Итак, с одной стороны – олимпийские боги, боги для счастливых, как их не без основания называют христиане (а много ли было счастливых в рабовладельческом мире?), а с другой – полная безысходность?
Отнюдь нет. Такое представление о религии античных греков будет поверхностным. У этой религии была вторая сторона, недостаточно изученная до сих пор.
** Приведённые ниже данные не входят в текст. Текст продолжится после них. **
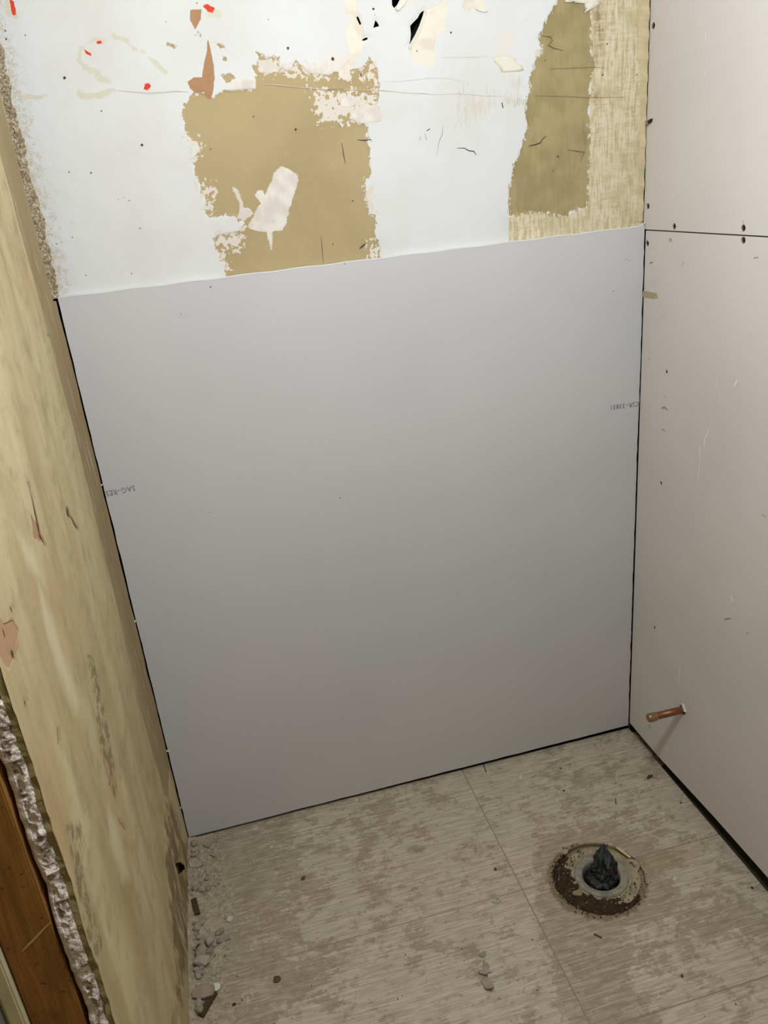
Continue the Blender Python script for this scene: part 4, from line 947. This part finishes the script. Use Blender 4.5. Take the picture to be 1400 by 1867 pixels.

«Религиозное развитие греческого общества, – говорит итальянский коммунист А.Донини, – характеризуется дуализмом культов «олимпийских» и «народных» богов» [А.Донини. Люди, идолы и боги. М., 1962, стр.127.]. Народными были хтонические боги – Деметра, богиня растительности, и Дионис, бог вина и виноделия. Этих богов выдвигал против олимпийских богов аристократии правивший в Афинах, опираясь на народные массы, тиран Писистрат (560-527 г. до н.э.), построивший храм Деметры в Элевсине и учредивший всенародные празднества Дионисия [В.С.Сергеев, цит.соч., стр.176.], а также тираны других городов – Периандр в Коринфе и Клисфен в Сикионе. Эти культы вносили в верования греков новые элементы. Например, в элевсинском культе мы находим совершенно необычную для греческой религии идею – веру в блаженство за гробом [С.А.Токарев, цит.соч., стр.465.]. Высокомерный итальянский барон Ю. Эвола смотрел на народную религию, разумеется, презрительно, сверху вниз. Он везде находил мифологический фон, сводившийся к «дуализму светлых, небесных божеств политического и героического мира и женских, материнских божеств «естественного» существования, любезных, прежде всего, плебейским слоям». «Символический культ мужественных небесных божеств света и высшего мира» он противопоставлял «темному царству Матерей и хтонических божеств» [J. Evola. Les homes au milien des ruines. Paris, 1984, p. 34-35.]